You may recall that I’ve posted my affection for combining electronic and acoustic drums (see previous blog posts at and Recently I have entered the world of hybrids by incorporating a sample pad and a ddrum DD1 module w/ triggers on my acoustic Breakbeats kit. Essentially I have expanded my kit’s capability to over 50 preset sounds as well as basic editing functions for the sound bank. It’s a cost-effective set-up and I will be posting a video demo in the near future. One of the reasons I’ve been so adamant about incorporating triggers is to get the sounds associated with the early electronic pads. I love that “synthetic” thud of the 80’s that can only be reproduced electronically. The first electronic drum kits were introduced by Simmons and quickly took over the music industry — so much so that it helped define the entire look, sound and feel of popular music for nearly two decades. There is something about those octagon pads that appeals to me. Bill Bruford and Alex Van Halen (5150 tour) used Simmons pads extensively. Even Neil Peart used them from ‘83-’89.

According to Simmons: The standard SDS-V was loaded with five modules: Bass, Snare and three Tom Toms, which looked almost identical, with controls for noise level, tone level, bend, decay time, noise tone (a simple filter) and click drum control which added extra attack derived from pad impact. Each module’s parameters were optimized for the drum it was designed to emulate. Optional Cymbal and Hi-Hat modules were also available with open and closed hi-hats controlled from an external pedal. There was also a mixer section with individual volume control for each module (only into the mono/stereo output) and controls for pad sensitivity. The pads were made from extremely hard plastic material that was used in police riot shields. They were robust and could take a beating, but many drummers complained of wrist and elbow ache. Subsequent versions of the SDS line introduced rubber pads that were kinder on drummer’s limbs.

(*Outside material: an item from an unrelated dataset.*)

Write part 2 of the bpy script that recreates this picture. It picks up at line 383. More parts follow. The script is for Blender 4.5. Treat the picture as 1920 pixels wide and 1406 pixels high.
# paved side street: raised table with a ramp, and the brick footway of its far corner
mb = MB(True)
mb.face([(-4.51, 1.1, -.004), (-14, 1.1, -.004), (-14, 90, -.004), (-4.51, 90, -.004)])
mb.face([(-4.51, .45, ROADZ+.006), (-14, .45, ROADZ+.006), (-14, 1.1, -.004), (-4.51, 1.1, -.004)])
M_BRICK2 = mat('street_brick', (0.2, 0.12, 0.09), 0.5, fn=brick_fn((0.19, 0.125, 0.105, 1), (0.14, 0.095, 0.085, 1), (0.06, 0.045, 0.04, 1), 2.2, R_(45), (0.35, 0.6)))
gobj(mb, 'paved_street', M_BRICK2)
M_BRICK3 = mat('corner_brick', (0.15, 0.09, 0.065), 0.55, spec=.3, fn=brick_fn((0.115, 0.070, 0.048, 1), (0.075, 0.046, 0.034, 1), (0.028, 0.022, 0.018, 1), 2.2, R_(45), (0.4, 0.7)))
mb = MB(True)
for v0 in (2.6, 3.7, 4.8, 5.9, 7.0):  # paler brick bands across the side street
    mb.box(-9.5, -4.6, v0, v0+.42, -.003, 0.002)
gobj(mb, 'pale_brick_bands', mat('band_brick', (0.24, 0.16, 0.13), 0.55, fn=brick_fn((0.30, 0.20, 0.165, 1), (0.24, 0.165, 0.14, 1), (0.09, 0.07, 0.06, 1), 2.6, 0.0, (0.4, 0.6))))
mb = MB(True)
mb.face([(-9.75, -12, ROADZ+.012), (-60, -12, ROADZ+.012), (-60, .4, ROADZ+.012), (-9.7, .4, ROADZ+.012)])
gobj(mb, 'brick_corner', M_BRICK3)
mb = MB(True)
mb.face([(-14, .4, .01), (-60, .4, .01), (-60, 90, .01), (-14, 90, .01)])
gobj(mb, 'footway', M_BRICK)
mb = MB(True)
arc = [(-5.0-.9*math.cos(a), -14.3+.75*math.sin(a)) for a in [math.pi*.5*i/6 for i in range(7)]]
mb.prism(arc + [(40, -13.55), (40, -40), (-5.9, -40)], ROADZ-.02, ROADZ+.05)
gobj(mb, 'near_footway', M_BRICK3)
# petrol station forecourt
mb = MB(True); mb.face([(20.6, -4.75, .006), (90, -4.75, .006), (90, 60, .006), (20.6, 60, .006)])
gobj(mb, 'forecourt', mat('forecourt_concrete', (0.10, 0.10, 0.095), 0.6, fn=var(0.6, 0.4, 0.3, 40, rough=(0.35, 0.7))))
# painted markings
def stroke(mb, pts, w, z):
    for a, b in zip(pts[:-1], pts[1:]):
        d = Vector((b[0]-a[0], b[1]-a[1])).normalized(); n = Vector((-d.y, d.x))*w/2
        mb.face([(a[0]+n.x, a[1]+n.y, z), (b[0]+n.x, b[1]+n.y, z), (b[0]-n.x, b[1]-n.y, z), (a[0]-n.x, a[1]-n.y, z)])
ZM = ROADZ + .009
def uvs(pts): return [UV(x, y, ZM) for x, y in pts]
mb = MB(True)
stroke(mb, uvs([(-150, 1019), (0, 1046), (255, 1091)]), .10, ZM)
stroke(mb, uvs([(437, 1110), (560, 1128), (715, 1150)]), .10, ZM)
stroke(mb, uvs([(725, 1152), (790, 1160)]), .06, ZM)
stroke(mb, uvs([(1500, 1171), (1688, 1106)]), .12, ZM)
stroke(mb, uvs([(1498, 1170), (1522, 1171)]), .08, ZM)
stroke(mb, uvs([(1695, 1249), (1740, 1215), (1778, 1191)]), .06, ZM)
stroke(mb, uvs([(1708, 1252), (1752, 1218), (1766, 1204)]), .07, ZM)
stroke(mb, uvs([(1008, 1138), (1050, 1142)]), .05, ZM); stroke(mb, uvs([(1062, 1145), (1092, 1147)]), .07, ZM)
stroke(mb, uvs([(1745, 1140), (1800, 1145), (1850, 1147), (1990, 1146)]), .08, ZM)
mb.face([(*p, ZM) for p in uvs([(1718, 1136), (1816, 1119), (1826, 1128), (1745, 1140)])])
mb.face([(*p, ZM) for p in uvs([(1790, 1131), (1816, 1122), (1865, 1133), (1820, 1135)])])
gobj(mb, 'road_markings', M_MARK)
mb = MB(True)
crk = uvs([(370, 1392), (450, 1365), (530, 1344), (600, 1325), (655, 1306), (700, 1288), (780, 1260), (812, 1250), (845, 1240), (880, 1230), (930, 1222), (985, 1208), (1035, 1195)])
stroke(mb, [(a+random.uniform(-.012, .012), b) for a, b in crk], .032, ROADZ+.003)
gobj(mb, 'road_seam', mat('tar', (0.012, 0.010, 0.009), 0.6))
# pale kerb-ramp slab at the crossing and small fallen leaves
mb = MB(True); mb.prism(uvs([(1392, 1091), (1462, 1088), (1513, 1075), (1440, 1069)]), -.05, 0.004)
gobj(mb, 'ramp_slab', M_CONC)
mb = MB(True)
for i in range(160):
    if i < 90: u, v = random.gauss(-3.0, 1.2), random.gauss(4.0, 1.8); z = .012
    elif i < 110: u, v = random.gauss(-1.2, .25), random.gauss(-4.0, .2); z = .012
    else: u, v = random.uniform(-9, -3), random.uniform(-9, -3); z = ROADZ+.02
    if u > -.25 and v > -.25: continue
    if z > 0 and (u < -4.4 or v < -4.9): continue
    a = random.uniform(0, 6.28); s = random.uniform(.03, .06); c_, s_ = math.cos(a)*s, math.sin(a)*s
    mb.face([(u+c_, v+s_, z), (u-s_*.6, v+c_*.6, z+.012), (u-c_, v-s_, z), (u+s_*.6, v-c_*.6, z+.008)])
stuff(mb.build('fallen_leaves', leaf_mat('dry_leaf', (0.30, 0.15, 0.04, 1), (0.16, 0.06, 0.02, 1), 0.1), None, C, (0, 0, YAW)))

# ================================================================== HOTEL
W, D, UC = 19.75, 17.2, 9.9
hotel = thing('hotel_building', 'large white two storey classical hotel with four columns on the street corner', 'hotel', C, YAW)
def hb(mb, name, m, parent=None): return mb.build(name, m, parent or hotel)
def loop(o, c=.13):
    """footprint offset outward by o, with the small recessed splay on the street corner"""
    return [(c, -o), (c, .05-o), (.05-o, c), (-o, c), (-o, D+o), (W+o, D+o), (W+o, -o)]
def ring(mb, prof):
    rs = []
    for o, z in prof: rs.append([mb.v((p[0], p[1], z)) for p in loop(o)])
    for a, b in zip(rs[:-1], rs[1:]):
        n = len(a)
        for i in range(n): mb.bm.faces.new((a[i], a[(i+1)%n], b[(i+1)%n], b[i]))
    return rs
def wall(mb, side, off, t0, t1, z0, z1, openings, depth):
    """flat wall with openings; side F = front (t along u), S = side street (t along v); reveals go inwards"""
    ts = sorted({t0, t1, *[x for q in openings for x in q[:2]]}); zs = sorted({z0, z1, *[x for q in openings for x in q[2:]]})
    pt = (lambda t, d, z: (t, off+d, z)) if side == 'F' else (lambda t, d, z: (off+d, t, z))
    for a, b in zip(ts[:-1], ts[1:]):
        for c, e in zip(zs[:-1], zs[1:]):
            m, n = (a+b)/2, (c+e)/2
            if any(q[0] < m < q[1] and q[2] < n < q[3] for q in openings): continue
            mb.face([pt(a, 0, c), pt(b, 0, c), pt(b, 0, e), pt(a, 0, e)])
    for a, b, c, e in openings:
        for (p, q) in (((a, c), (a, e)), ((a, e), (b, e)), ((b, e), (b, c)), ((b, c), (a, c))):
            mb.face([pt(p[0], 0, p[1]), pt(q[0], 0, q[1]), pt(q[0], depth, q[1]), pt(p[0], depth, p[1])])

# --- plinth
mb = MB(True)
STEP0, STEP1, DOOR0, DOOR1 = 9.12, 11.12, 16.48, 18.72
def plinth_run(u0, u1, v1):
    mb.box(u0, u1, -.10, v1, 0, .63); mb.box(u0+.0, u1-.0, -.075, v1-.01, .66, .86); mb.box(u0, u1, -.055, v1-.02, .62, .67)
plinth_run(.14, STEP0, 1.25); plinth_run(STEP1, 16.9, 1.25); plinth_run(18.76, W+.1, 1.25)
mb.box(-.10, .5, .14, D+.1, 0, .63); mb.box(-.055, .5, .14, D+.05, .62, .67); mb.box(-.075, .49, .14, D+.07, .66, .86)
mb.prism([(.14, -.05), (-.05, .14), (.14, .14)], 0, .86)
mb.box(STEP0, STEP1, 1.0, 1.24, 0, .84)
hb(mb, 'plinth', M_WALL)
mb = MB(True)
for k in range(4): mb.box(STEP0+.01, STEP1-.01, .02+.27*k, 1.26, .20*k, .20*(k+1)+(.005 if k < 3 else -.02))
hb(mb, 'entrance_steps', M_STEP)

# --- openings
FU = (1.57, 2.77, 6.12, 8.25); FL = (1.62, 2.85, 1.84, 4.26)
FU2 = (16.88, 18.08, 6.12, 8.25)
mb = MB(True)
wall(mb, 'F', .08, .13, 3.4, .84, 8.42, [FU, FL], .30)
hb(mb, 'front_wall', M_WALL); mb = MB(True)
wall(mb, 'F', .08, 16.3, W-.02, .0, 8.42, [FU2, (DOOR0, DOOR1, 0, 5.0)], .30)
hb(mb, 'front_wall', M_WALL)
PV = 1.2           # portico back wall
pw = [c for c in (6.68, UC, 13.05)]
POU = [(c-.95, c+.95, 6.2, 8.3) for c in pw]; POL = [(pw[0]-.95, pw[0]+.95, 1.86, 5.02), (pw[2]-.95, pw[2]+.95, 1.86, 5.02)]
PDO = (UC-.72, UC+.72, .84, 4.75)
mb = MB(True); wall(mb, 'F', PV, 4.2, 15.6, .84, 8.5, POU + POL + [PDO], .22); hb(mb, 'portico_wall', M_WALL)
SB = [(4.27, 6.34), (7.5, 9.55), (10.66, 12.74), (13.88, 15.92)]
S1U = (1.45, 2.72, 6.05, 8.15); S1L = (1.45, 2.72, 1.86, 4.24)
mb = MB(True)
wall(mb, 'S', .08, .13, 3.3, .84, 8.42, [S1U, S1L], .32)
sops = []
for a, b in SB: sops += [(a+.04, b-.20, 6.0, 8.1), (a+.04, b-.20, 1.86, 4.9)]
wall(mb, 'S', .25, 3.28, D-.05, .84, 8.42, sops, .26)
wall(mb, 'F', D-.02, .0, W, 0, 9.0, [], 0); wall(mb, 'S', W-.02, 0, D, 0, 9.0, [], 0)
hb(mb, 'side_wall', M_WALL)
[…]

Nowadays you can only find the SDS-V and its components on collector’s sites and eBay. Due to their rarity the cost for these dinosaurs is quite expensive. That said they are not forgotten. There is even a website dedicated to the history of the Simmons drum sets at Perhaps one day I will have the extra change to buy one of these Simmons kits but until then I’ll be triggering its voices via ddrum.